Vincenzo Malinconico Novels
2 primary works
Book 1
Vincenzo Malinconico is a wildly unsuccessful lawyer who spends most of his time at the office trying to look busy. His wife has left him. His teenage children worry him to death. And he suffers from a chronic inability to control his sentence structure.
When he is asked to fill in as the public defender for alleged Mafioso Mimmo lo Burzone, Malinconico seizes the opportunity to turn his life around. Without dwelling too long on what it might mean to be employed by the mob, he rushes to re-learn the Italian criminal code, all the while attempting to resist any further advances from his employers. Malinconico’s life becomes a comical battle to finish what he has started without falling further into the clutches of the mafia.
I Hadn’t Understood is one of the subtlest and most cunning accounts of the mafia’s influence on everyday life in recent decades. And it is certainly the most entertaining. Written with a neurotic’s love of detail and wry humor, I Hadn’t Understood is an engaging story of family, fatherhood, and the perils of navigating the Italian legal system.
Book 2
He makes you laugh, though you can never be quite sure why. He’s affable enough, of course, but it’s not so much that. He is both a kind of halfwit and a genius, flippant and profound, chaotic and yet possessed of a Zen-like calm. He’s easily distracted but tends to hound-dog every thought until he has it by the throat. His conversation is labyrinthine but he is capable of moments of blinding lucidity. The thing is, you can’t help but love him. He is Vincenzo Malinconico, an underemployed lawyer whose wife has sort of left him (“he’s the kind of man you marry not once but twice, and leave both times”), whose teenage children worry him to death, and whose profession mostly consists in appearing as if he has one.

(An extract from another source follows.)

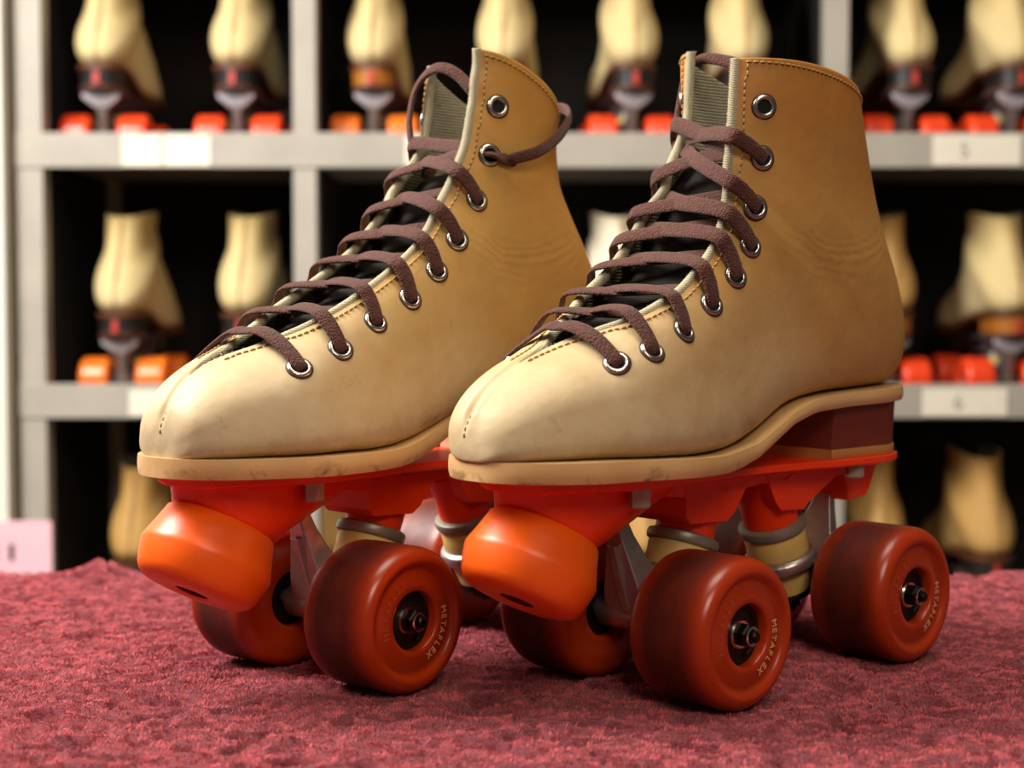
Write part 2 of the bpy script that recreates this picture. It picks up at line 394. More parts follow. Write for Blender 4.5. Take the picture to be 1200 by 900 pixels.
# ---- skate ----------------------------------------------------------------
def make_wheel(parent, loc, mat, side, detail=True, share={}):
    key = (mat.name, detail)
    if key not in share:
        seg = 64 if detail else 28
        prof = [(12.2,12.0),(12.2,17.6),(12.9,18.4),(15,18.2),(19.2,17.6),(20.4,16.9),(21.4,16.9),(22.4,18.0),(23.4,19.0),(24.6,19.4)]
        prof += [(24.4+5.6*math.sin(a), 12.6+6.8*math.cos(a)) for a in np.linspace(.15, math.pi/2, 9)]
        back = [(30-.001, y) for y in (8, 2, -4, -8)] 
        back += [(24.4+5.6*math.cos(a), -12.6-6.8*math.sin(a)) for a in np.linspace(0, math.pi/2, 9)]
        back += [(20,-19.2),(13,-18.6),(12.2,-17.8),(12.2,-11)]
        m = MB(); m.revolve(prof+back, (0,0,0), (0,1,0), seg, caps=False)
        # inner bore wall
        m.revolve([(12.2,12),(4,12),(4,-11),(12.2,-11)], (0,0,0), (0,1,0), seg, caps=False)
        w = m.build('wheel', mat, None, angle=60, merge=.01)
        C.objects.unlink(w)
        b = MB(); b.revolve([(3.2,12.6),(3.6,13.6),(5.2,13.9),(6.4,13.2),(9.6,13.2),(10.0,14.0),(11.9,14.0),(12.15,13.2),(12.15,12.2),(3.2,12.2)], (0,0,0), (0,1,0), seg, caps=False)
        b.revolve([(3.2,-12.6),(5.2,-13.9),(9.6,-13.4),(11.9,-14.0),(12.15,-12.2),(3.2,-12.2)], (0,0,0), (0,1,0), seg, caps=False)
        bo = b.build('bearing', M['bearing'], None, angle=35); C.objects.unlink(bo)
        n = MB()
        n.revolve([(2.2,13.6),(5.7,13.6),(5.9,14.4),(5.4,15.2),(2.2,15.2)], (0,0,0), (0,1,0), 32, mi=0, caps=False)
        hexr = [[(4.9*math.cos(k*math.pi/3+.3)*q, y, 4.9*math.sin(k*math.pi/3+.3)*q) for k in range(6)] for q, y in ((1,15.2),(1,18.9),(.86,19.6))]
        n.loft(hexr, 1)
        n.revolve([(3.4,19.5),(3.9,19.9),(3.9,20.5),(3.2,20.8),(2.6,20.4)], (0,0,0), (0,1,0), 24, mi=0, caps=False)
        n.revolve([(2.3,15),(2.3,22.2),(1.7,22.8)], (0,0,0), (0,1,0), 20, mi=1)
        no = n.build('axle_nut', [M['nickel'], M['black_steel']], None, angle=30); C.objects.unlink(no)
        share[key] = (w, bo, no)
    w, bo, no = share[key]
    c = w.copy(); link(c, parent); c.location = [x*MM for x in loc]; c.rotation_euler = (0,0,0 if side > 0 else math.pi)
    parts = (bo, no) if detail else (bo,)
    for p in parts: q = p.copy(); link(q, c)
    return c

def letter_mesh(ch, size, depth):
    cu = bpy.data.curves.new('letter', 'FONT'); cu.body = ch; cu.size = size; cu.extrude = depth; cu.align_x = 'CENTER'; cu.resolution_u = 2
    o = bpy.data.objects.new('letter', cu); C.objects.link(o)
    dg = bpy.context.evaluated_depsgraph_get(); me = bpy.data.meshes.new_from_object(o.evaluated_get(dg))
    V = [tuple(v.co) for v in me.vertices]; F = [tuple(p.vertices) for p in me.polygons]
    bpy.data.objects.remove(o); bpy.data.curves.remove(cu); bpy.data.meshes.remove(me)
    return V, F
def ring_text(word, r, a0, a1, y, size=3.4):
    """letters round the wheel face, seen from +Y, reading clockwise with their tops outward"""
    m = MB()
    for i, ch in enumerate(word):
        if ch == ' ': continue
        a = a0 + (a1-a0)*i/(len(word)-1)
        V, F = letter_mesh(ch, size, .12)
        # seen from +Y (outside), screen right = -X, screen up = Z
        er = np.array([-math.cos(a), 0, math.sin(a)])       # outward
        ex = np.array([-math.sin(a)*1.0, 0, -math.cos(a)])  # reading direction (clockwise)
        P = [er*(r + v[1]) + ex*v[0] + np.array([0, y + v[2], 0]) for v in V]
        m.add(P, F)
    return m

def half_outline(k, n):
    t = np.linspace(0, 1, n); return catmull(k, t)

def make_sole(parent, k, Z, mat, n=110, name='sole'):
    P = half_outline(k, n); m = MB(); rings = []
    for x, w, c in P:
        w = max(w, .05)
        zt = float(np.interp(-x, -Z[:,0], Z[:,1])); zb = float(np.interp(-x, -Z[:,0], Z[:,2]))
        ys = np.linspace(-1, 1, 9); loop = []
        for y in ys: loop.append((x, c + y*w, zt))
        for f in (.25, .5, .75): loop.append((x, c + w + .5*math.sin(math.pi*f)*min(1, w/5), zt + (zb-zt)*f))
        for y in ys[::-1]: loop.append((x, c + y*(w-.4 if w > 1 else w), zb))
        for f in (.75, .5, .25): loop.append((x, c - w - .5*math.sin(math.pi*f)*min(1, w/5), zt + (zb-zt)*f))
        rings.append(loop)
    m.loft(rings)
    return m.build(name, mat, parent, angle=50, merge=.01)

def make_heel(parent, heel, main, lift, front=-41, name='heel'):
    def outline(sc, nose=0):
        pts = []
        for y in np.linspace(26, -26, 9): pts.append((front + nose + 1.6*(1-(y/26)**2)*-2.0, y*sc))
        cx = heel + 28
        for a in np.linspace(-math.pi/2, -3*math.pi/2, 25):
            pts.append((cx + 27*math.cos(a)*sc, 27.5*math.sin(a)*sc))
        return pts
    m = MB()
    zs = [(113.5, 1.0, 0), (106, .985, .4), (98, .97, .8), (93.2, .965, 1.0)]
    m.loft([[(x, y, z) for x, y in outline(s, nz)] for z, s, nz in zs], 0)
    h = m.build(name, main, parent, angle=40)
    l = MB(); l.loft([[(x, y, z) for x, y in outline(s, 1.2)] for z, s in ((93.2, .985), (92.8, .99), (89.3, .985), (88.9, .975))])
    l.build('heel_lift', lift, h, angle=50)
    return h

def make_plate(parent, mat, stop_mat, detail=True):
    a = np.array([.5, 0, -.866]); top = np.array([112.6, 0, 70.8])
    m = MB()
    # deck: flanged sheet that narrows under the arch
    st = [(131.5,14,90.8),(130,19,90.8),(124,23,91),(112,29,91),(95,35,91),(75,36,91),(55,34,90.6),(38,29,90.2),(22,25.5,89.6),(5,24,89.2),(-20,25,89),(-45,27.5,88.8),(-70,29.5,88.8),(-86,28,88.8),(-98,22,88.8),(-104,13,88.8)]
    rings = []
    for x, w, z in st:
        rings.append([(x,-w,z),(x,w,z),(x,w,z-3.2),(x,w-5,z-4.6),(x,-w+5,z-4.6),(x,-w,z-3.2)])
    m.loft(rings)
    web = [(78,87),(74,82),(60,80),(44,78),(16,77),(7,79),(-6,80),(-17,78),(-44,74),(-58,79),(-66,80),(-70,67),(-85,69),(-92,82),(-102,85.5),(-102,87)]
    m.prism(web, -14.5, 14.5)
    m.prism([(47,87),(46,70),(43,67),(20,66),(15,69),(7,79),(3,87)], -15, 15)
    m.prism([(-6,87),(-9,80),(-14,71),(-18,67),(-35,66),(-38,69),(-60,80),(-62,87)], -15, 15)
    # kingpin bosses
    for sx in (1, -1):
        m.revolve([(16,0),(14.2,5),(13.0,10),(12.6,22.6),(11.8,23.4)], (sx*22.4,0,82), (sx*.34,0,-.94), 36)
    # toe stop mount
    a_u = np.array([.866, 0, .5]); loops = []
    def rr(c): return np.sign(c)*abs(c)**(.42 if c < 0 else .75)
    for f in (0, .25, .5, .75, .93, 1.0):
        L = []
        for k in range(48):
            c_, s_ = math.cos(2*math.pi*k/48), math.sin(2*math.pi*k/48)
            pt = np.array([93.0 + (38.5 if c_ > 0 else 45)*rr(c_), 20.5*np.sign(s_)*abs(s_)**.5, 89.5 if c_ > 0 else 89.5 - 5.5*abs(rr(c_))]); pb = top + a_u*21.4*c_ + np.array([0, 21.4*s_, 0])
            q_ = pt*(1-f) + pb*f
            if f == 1.0: q_ = top + (q_-top)*.96 + a*.6
            L.append(q_)
        loops.append(L)
    m.loft(loops)
    p = m.build('plate', mat, parent, bevel=1.6, seg=3, angle=30)
    if not detail: return p
    for x, y in ((87,26),(87,-26),(-63,22),(-63,-22)):
        b = MB(); b.loft([[(x+4.2*q*math.cos(k*math.pi/3), y+4.2*q*math.sin(k*math.pi/3), z) for k in range(6)] for q, z in ((1,87),(1,79.6),(.85,78.9))])
        b.build('mounting_nut', M['nut'], p, angle=30)
    s = MB()
    pr = [(19,.3),(21.8,.8),(22.6,1.6),(24.4,8),(26.6,14.6),(27.0,16.0),(26.9,17.4),(26.0,21.5),(24.6,26.0),(23.2,28.2),(20.5,29.8),(13,30.5),(7.8,30.6),(6.9,30.0)]
    s.revolve(pr, top, a, 72, 0, caps=False)
    s.revolve([(6.9,30.0),(6.6,20),(.1,20)], top, a, 40, 1, caps=False)
    s.build('toe_stop', [stop_mat, M['stop_dark']], parent, angle=50, merge=.01)
    return p

def make_truck(parent, sx, detail=True, metal=None):
    """sx +1 front, -1 rear"""
    metal = metal or M['alu']
    X = lambda x: sx*x
    m = MB()
    m.tube([(X(59),y,30) for y in (-19.5,-18,18,19.5)], [6.2,7.2,7.2,6.2], 28)
    m.tube([(X(59),-57,30),(X(59),57,30)], 3.1, 16)
    # triangular arm rising to the pivot
    def rect(cx, cz, hy, ht, dx, dz):
        # section across the arm: width in y, thickness along (dx,dz)
        return [(X(cx)-X(dx)*ht, -hy, cz-dz*ht), (X(cx)-X(dx)*ht, hy, cz-dz*ht), (X(cx)+X(dx)*ht, hy*.8, cz+dz*ht), (X(cx)+X(dx)*ht, -hy*.8, cz+dz*ht)]
    m.loft([rect(57,26,17,6,.93,-.36), rect(60,34,16.5,6.4,.93,-.36), rect(64,44,12.5,5.6,.93,-.36), rect(67.5,54,8.8,4.4,.93,-.36), rect(70.5,63,5.6,3.4,.93,-.36), rect(73,72,3.6,2.6,.93,-.36)])
    m.prism([(X(66),30),(X(71),44),(X(76),60),(X(70),60),(X(60),34)], -2.4, 2.4)
    # yoke round the kingpin
    k = np.array([X(.34), 0, -.94]); o = np.array([X(30.4), 0, 60.0])
    c = o + k*19.0
    m.revolve([(7,-3.4),(14.6,-3.8),(16.4,-2.4),(16.9,0),(16.4,2.4),(14.6,3.8),(7,3.4)], c, k, 40)
    m.loft([[(X(44),-9,45),(X(44),9,45),(X(46),9,36),(X(46),-9,36)], [(X(58),-13,38),(X(58),13,38),(X(60),13,26),(X(60),-13,26)]])
    t = m.build('truck', metal, parent, bevel=.8, seg=2, angle=35)
    w = MB(); w.revolve([(5,-.4),(13.8,-.4),(15.2,.4),(15.7,2.1),(15.2,4.0),(13.8,4.8),(5,4.8)], o, k, 40); w.build('washer', M['washer'], t, angle=40)
    if detail or True:
        cu = MB(); cu.revolve([(6,4.8),(13.6,4.8),(14.1,6),(13.8,10),(14.1,14),(13.6,15.3),(6,15.3)], o, k, 40); cu.build('cushion', M['cushion'], t, angle=50)
        cl = MB(); cl.revolve([(6,22.6),(12.2,22.7),(12.6,24.5),(11.8,29),(10.8,33.6),(6,33.8)], o, k, 36); cl.build('lower_cushion', M['cushion'], t, angle=50)
    n = MB(); n.revolve([(4,33.8),(11.4,33.8),(11.8,35.0),(11.2,36.4),(4,36.4)], o, k, 32)
    n.revolve([(6.4,36.4),(6.4,41.5),(5.6,42.2)], o, k, 6); n.revolve([(3,42),(3,44.6),(2.4,45)], o, k, 14)
    n.build('kingpin_nut', M['black_steel'], t, angle=30)
    return t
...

In this sequel to I Hadn’t Understood, a Neapolitan mafia boss has been kidnapped by a mild-mannered computer engineer who holds the camorrista responsible for the accidental death of his son. The engineer plans to conduct an impromptu trial on live television during which he will list the various crimes of the accused, sentencing him before a captivated national audience and executing him accordingly. The standoff between law enforcement officers and the kidnapper becomes a tragi-comic reality show. The only hope of a happy ending rests with Vincenzo Malinconico, Neapolitan lawyer, poster-child for the proverbial mid-life crisis, and inveterate flâneur. He hardly has a reputation for decisiveness, but now is called upon to play a decisive role in resolving this drama in course with, hopefully, no loss of life, his own included.